Se nos perguntarmos como se justifica teologicamente uma
distinção tão clara entre pecado e pecador, a resposta é simples: o pecador é
uma criatura de Deus, feita à sua imagem, e preserva a própria dignidade, apesar
de todas as aberrações; o pecado não é obra de Deus, não vem Dele, mas do
inimigo. É a mesma razão pela qual Cristo se tornou "semelhante a nós em
tudo, exceto no pecado" (Hb 4, 15).
Um fator importante para cumprir esta tarefa de discernir os
sinais dos tempos é a colegialidade dos bispos.
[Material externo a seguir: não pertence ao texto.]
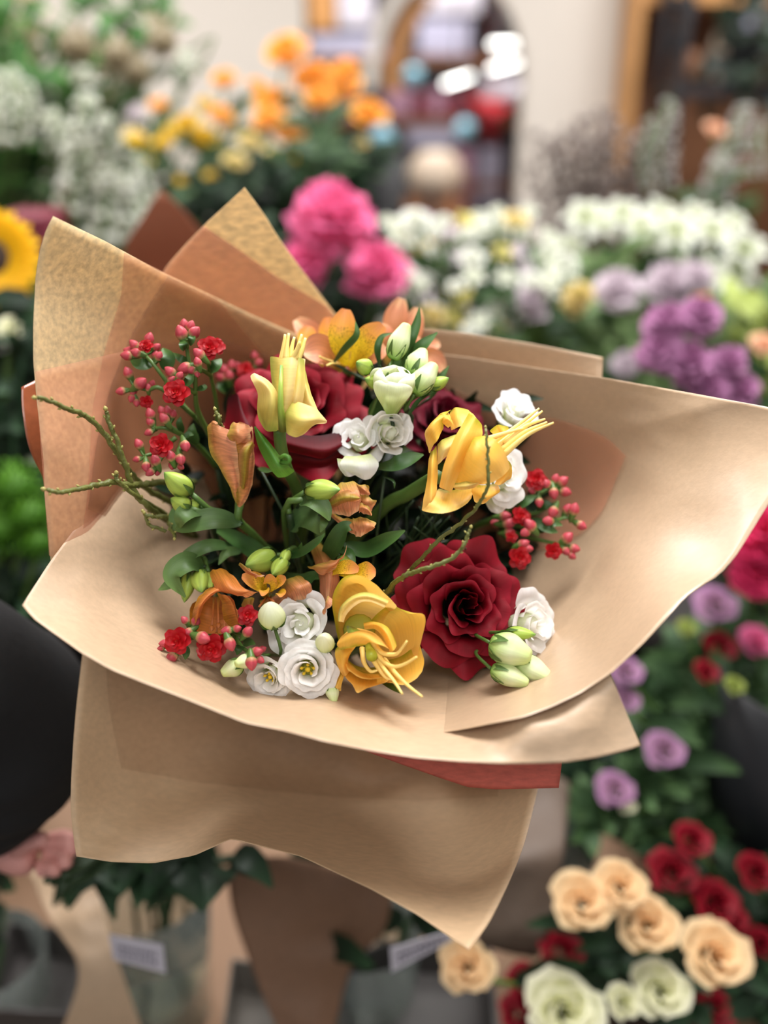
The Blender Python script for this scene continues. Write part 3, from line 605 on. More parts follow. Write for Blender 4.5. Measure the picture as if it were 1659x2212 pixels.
mb = MB(); mb.tube(cat([P(945,1030,.672), P(925,1040,.69), P(880,1068,.71), P(820,1105,.74), P(700,1250,.83), QB], 22), .0052, 10); mb.build('stem', M['stem'], t)

# pale lily from behind, upper left
t = thing('yellow_lily', 'pale yellow lily seen from behind in front of the upper left rose', 'flower', P(605,935,.68))
petals(t, [
 # central tube
 [[(592,925,.668),(590,860,.665),(585,800,.668),(583,770,.67)],[(602,930,.655),(605,860,.648),(608,800,.65),(608,772,.655)],[(610,932,.655),(625,860,.645),(634,800,.648),(636,772,.652)],[(622,925,.665),(650,860,.66),(658,800,.665),(660,775,.67)]],
 # left outer petal, bulging then tipped
 [[(600,932,.66),(575,930,.665),(558,905,.668)],[(602,905,.65),(580,890,.642),(555,880,.66)],[(604,870,.65),(585,850,.640),(557,855,.655)],[(595,840,.655),(570,825,.645),(550,832,.655)],[(575,818,.66),(558,815,.655),(543,822,.658)],[(555,808,.662),(548,806,.66),(541,812,.662)]],
 # right outer petal folded
 [[(612,925,.655),(612,895,.65),(620,865,.655)],[(622,938,.648),(635,905,.636),(640,868,.648)],[(640,945,.648),(660,910,.634),(665,875,.648)],[(660,935,.655),(682,908,.64),(685,885,.655)],[(672,920,.662),(695,912,.655),(703,905,.66)],[(690,915,.665),(704,914,.664),(707,908,.665)]],
 # right back petal
 [[(630,800,.675),(648,795,.672),(660,800,.675)],[(640,840,.672),(660,835,.664),(672,850,.672)],[(650,880,.67),(670,875,.662),(690,890,.668)],[(668,905,.67),(685,900,.668),(704,908,.67)]],
 [[(634,775,.66),(645,772,.656),(658,778,.66)],[(630,820,.654),(645,820,.648),(660,822,.656)],[(625,860,.652),(640,862,.646),(655,864,.654)],[(628,880,.654),(638,880,.65),(650,880,.656)]],
], M['lily_pale'])
mb = MB(); mb.tube([P(612,930,.652), P(606,880,.643), P(606,840,.642), P(608,790,.65)], [.0034, .0022, .0018, .001], 8); mb.build('midrib', M['gbud'], t)
for b_, e in (((608,780,.66),(616,722,.658)),((618,778,.655),(624,720,.655)),((628,780,.66),(636,728,.66)),((636,778,.655),(652,722,.655)),((642,780,.66),(660,730,.66)),((630,776,.655),(648,738,.65))):
    MB().tube(cat([P(*b_), (P(*b_)+P(*e))/2+CV(1, 0, 0)*rng.uniform(-.001, .001), P(*e)], 8), list(np.linspace(.0024, .0009, 8)), 7).build('stamen', M['filament'], t)
mb = MB(); mb.tube(cat([P(604,925,.665), P(606,960,.672), P(618,1010,.69), P(645,1080,.735), P(640,1250,.82), QB], 22), .0046, 10); mb.build('stem', M['stem'], t)
MB().grid(patch(PX([[(548,922,.662),(552,921,.66),(556,926,.662)],[(556,960,.66),(568,950,.652),(582,955,.66)],[(570,990,.66),(588,980,.652),(605,985,.66)],[(585,1015,.66),(602,1010,.652),(622,1005,.656)],[(600,1032,.668),(618,1030,.662),(637,1018,.664)]]), 14, 8)).build('leaf', M['leaf_b'], t, sub=1)
MB().tube(cat([P(607,998,.65), P(622,1000,.646), P(625,990,.645), P(615,984,.646), P(606,990,.65)], 10), .0017, 6).build('leaf_curl', M['leaf_b'], t)
# ------------------------------------------------------------------ alstroemeria
def al_petal(t, base, mid, tip, w_, N, mat, cup=.35, wave=.06, shape=None, name='petal'):
    mb = MB(); mb.grid(leaf_grid([P(*base), P(*mid), P(*tip)], w_*base[2]/FPX, N, cup, m=14, n=9, wave=wave, shape=shape)); return mb.build(name, M[mat], t, sub=1)
obl = lambda t: .22+.85*math.sin(PI*min(.97, t**1.5*.93+.02))
AN = 'peach_alstroemeria'
# closed trumpet
t = thing(AN, 'closed peach and olive trumpet bloom standing left of the pale lily', 'flower', P(515,1095,.70))
petals(t, [
 [[(512,1092,.70),(500,1060,.69),(478,1020,.68),(455,980,.675),(448,935,.672),(450,918,.67)],[(515,1093,.695),(508,1060,.682),(494,1020,.668),(475,975,.66),(468,940,.658),(468,916,.66)],[(518,1093,.695),(516,1060,.68),(518,1020,.664),(513,985,.656),(510,955,.655),(505,934,.658)]],
 [[(514,1094,.695),(510,1060,.682),(508,1020,.668),(503,985,.660),(499,962,.660)],[(519,1094,.694),(532,1060,.678),(540,1020,.662),(542,980,.655),(540,950,.658)],[(522,1094,.698),(542,1055,.69),(548,1020,.68),(549,970,.672),(545,918,.67)]],
 [[(515,1080,.70),(505,1020,.70),(500,960,.69),(505,925,.685)],[(518,1080,.70),(518,1020,.70),(518,960,.688),(520,912,.68)],[(522,1080,.70),(532,1020,.70),(538,960,.69),(540,915,.685)]],
 [[(492,950,.658),(495,935,.655),(500,915,.66)],[(505,955,.652),(510,935,.648),(512,912,.656)],[(522,958,.652),(524,940,.65),(530,920,.658)],[(540,955,.66),(542,935,.658),(546,922,.665)]],
 [[(448,920,.68),(455,925,.675),(462,932,.68)],[(460,908,.675),(465,920,.668),(472,928,.672)],[(478,915,.672),(480,925,.668),(485,932,.67)]],
], M['alst'])
petals(t, [[[(520,1050,.672),(516,1010,.658),(518,975,.650),(540,950,.652)],[(528,1055,.670),(530,1010,.654),(535,975,.648),(546,955,.655)],[(534,1050,.674),(542,1015,.664),(547,980,.660),(548,965,.662)]]], M['alst_g'])
mb = MB(); mb.tube(cat([P(518,1085,.70), P(514,1115,.70), P(520,1130,.71), P(560,1170,.74), P(620,1260,.83), QB], 20), [.0036]*2+[.0032]*18, 8); mb.build('stem', M['stem'], t)
# bloom pointing right
t = thing(AN, 'wrinkled peach bloom lying sideways beside a striped green bud', 'flower', P(705,1085,.70))
petals(t, [
 [[(700,1092,.70),(710,1065,.69),(735,1045,.68),(765,1038,.675)],[(702,1100,.695),(720,1085,.675),(745,1072,.66),(778,1068,.662)],[(706,1108,.70),(730,1112,.685),(755,1115,.672),(775,1105,.668)]],
 [[(708,1100,.70),(735,1118,.69),(765,1122,.68)],[(710,1110,.70),(740,1130,.685),(768,1142,.675)],[(722,1120,.70),(745,1142,.69),(772,1160,.68)]],
 [[(760,1120,.68),(785,1118,.672),(812,1128,.668)],[(765,1135,.672),(790,1135,.662),(810,1140,.664)],[(770,1160,.675),(785,1156,.668),(800,1145,.67)]],
 [[(762,1040,.685),(775,1045,.675),(798,1050,.67)],[(768,1055,.68),(785,1058,.668),(800,1066,.67)],[(770,1072,.682),(785,1072,.675),(792,1075,.674)]],
 [[(768,1068,.68),(790,1070,.672),(815,1082,.668)],[(772,1082,.68),(788,1085,.668),(806,1092,.67)],[(775,1095,.682),(788,1100,.675),(800,1110,.675)]],
 [[(768,1095,.675),(785,1088,.67),(800,1098,.668)],[(772,1100,.67),(788,1098,.664),(805,1115,.665)],[(775,1108,.675),(785,1108,.67),(796,1112,.67)]],
], M['alst'])
petals(t, [[[(708,1085,.682),(730,1065,.668),(755,1062,.660),(776,1072,.658)],[(710,1092,.680),(735,1080,.662),(755,1076,.655),(777,1076,.656)],[(714,1098,.684),(738,1092,.670),(758,1086,.662),(776,1080,.660)]]], M['alst_g'])
s, rr = stem_to(P(702,1095,.70), CV(1, 0, 0), .0026); MB().tube(s, rr, 8).build('stem', M['stem'], t)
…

Diz um texto da Lumen Gentium, que essa
colegialidade permite "decidir em comum todas as questões mais
importantes, por meio de uma decisão que a opinião do conjunto permite
equilibrar". O exercício efetivo da colegialidade traz como consequência o
discernimento e à solução dos problemas a variedade das situações locais e dos
pontos de vista, as luzes e os vários dons, dos quais cada Igreja e cada bispo
é um portador.
Temos um claro exemplo disso precisamente no primeiro “concílio”
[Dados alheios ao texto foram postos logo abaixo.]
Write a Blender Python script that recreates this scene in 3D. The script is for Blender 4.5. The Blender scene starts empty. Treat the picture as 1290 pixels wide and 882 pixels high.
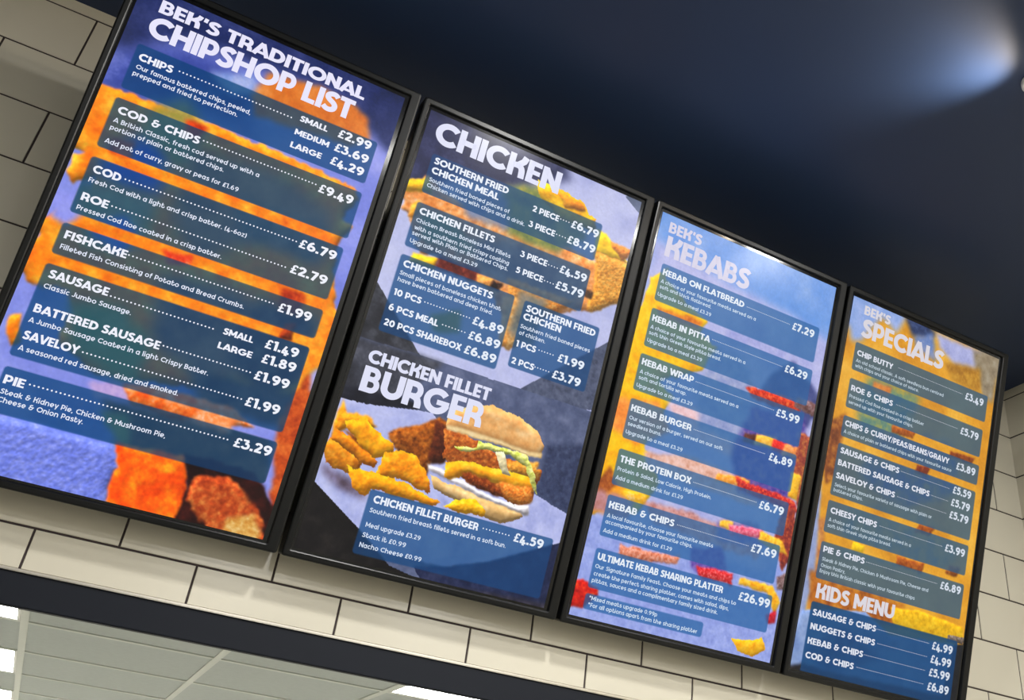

da Igreja, o de Jerusalém. Lá se deu amplo espaço aos dois pontos de vista em
contraste, o dos judaizantes e o dos favoráveis à abertura aos pagãos; houve
uma “discussão acalorada”, mas, no fim isso lhes permitiu anunciar as decisões
com aquela extraordinária fórmula: “Decidimos, o Espírito Santo e nós, ...
(Atos 15, 6ss).
Percebe-se disso como o Espírito guia a Igreja de duas maneiras
diferentes: às vezes diretamente e carismaticamente, através da revelação e
inspiração proféticas; outras vezes, colegialmente, através do paciente e
difícil confronto, e até mesmo o acordo, entre as partes e os diferentes pontos
de vista. O discurso de Pedro no dia de Pentecostes e na casa de Cornélio é
muito diferente daquele feito depois, para justificar a sua decisão diante dos
anciãos (cf. Atos 11, 4-18; 15, 14); o primeiro é do tipo carismático, o
segundo é do tipo colegial.
Devemos, portanto, ter confiança na capacidade do Espírito para
realizar, no final, o acordo, embora às vezes pareça que todo o processo esteja
saindo do controle. Toda vez que os pastores das Igrejas cristãs, a nível local
ou universal, se reúnem para fazer discernimento ou tomar decisões importantes,
deveria haver no coração de cada um a confiante certeza de que o Veni Creator está contido nos nossos dois versos: Ductore sic te praevio – vitemusomne
noxium,
“contigo, que es nosso guia, evitaremos todo mal”.